New Orleans Pelicans head coach James Borrego spent a meaningful share of his postgame media availability discussing the team's rookie bench unit — a group he had pointedly challenged just days earlier — and the message afterwards was closer to genuine pride than a coach trying to project it.
The Pelicans lost the game itself on the back of a familiar mix of ball-security and second-chance-points problems. Borrego was clear about where the damage came from.
"A little bit of both. You know, they had pressure in the first half, you know, and just poor decisions, sloppy play, poor third quarter, you know, we just turned it over too much. Second chance points. I think they finished with 50 points off turnovers and second chance points combined," Borrego said.
But within that loss, Borrego identified a development story worth protecting.
"Yeah, I think we had the three rookies out there. There was a great lineup with them, you know. Uh Fears was great. Queen, that's probably some of the best basketball I've seen them play together. Um, so really proud of that group for responding, you know," Borrego said.
The response line was deliberate. Earlier in the week, Borrego had spoken bluntly about his rookies' energy level in a previous outing, and public criticism from a coach to a rookie group is often a direction-setting moment in a young player's development cycle.
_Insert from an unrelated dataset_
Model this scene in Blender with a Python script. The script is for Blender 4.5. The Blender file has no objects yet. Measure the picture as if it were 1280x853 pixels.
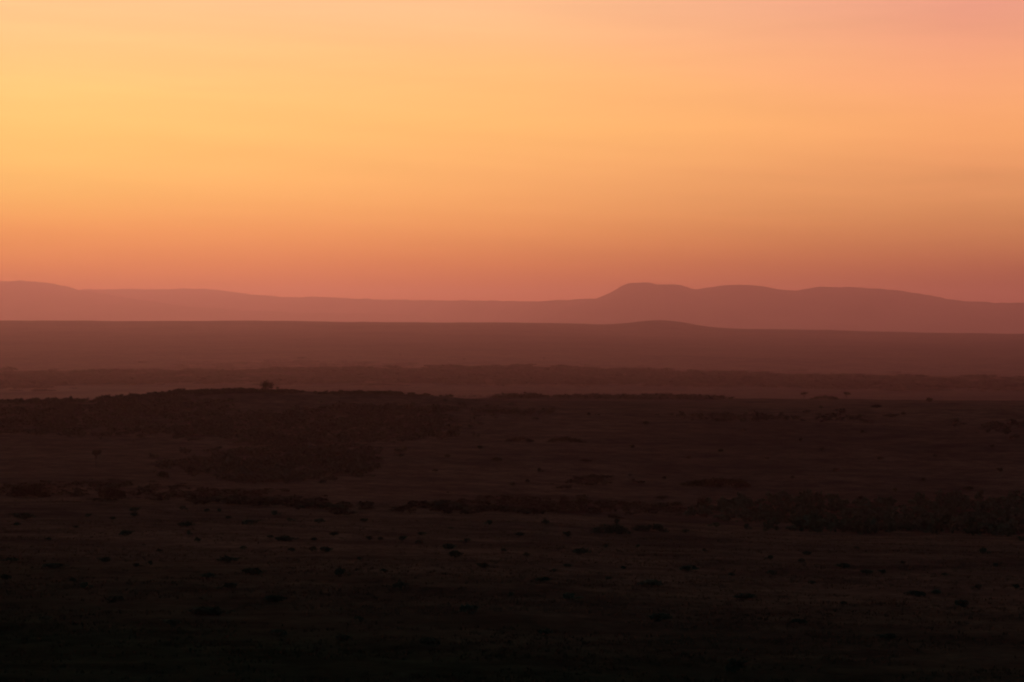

By naming the players and putting the line on the record, Borrego closed the loop.
His praise for guard Jeremiah Fears went further, framing the season as a build rather than a series of flashes.
"That's a good sign. And you know, I think there's he's putting a great case together, you know, and uh and that's what development and growth's about. Like he's just stacking high quality games together. He's impacting winning. Um his effort defensively is there," Borrego said.
For a Pelicans franchise that has been defined in recent seasons by injuries to high-profile stars, the early returns on the rookie class represent something close to an insurance policy against whichever direction the roster pivots in the off-season.
Fears was the younger piece of New Orleans' 2025 draft haul, a combo guard taken with the expectation that his feel and scoring touch would need a season to mature into NBA-level impact. What Borrego is describing — effort defensively, impact on winning plays, stacking games — is the exact profile the front office bet on.
Queen, the frontcourt pickup, has had a more uneven season statistically but has generated better team outcomes when on the floor alongside the Pelicans' rookie guards than the box score suggests.
Borrego's willingness to praise a losing-game lineup publicly, on the record, is itself a coaching choice. It signals to the rest of the roster that young players' minutes will be protected on merit, and it tells the rookies directly that response is noticed even when the scoreboard does not co-operate.
In a season where New Orleans is not chasing a title but is shaping the core of its next one, that kind of coaching public-relations is not trivial. It is the development curriculum.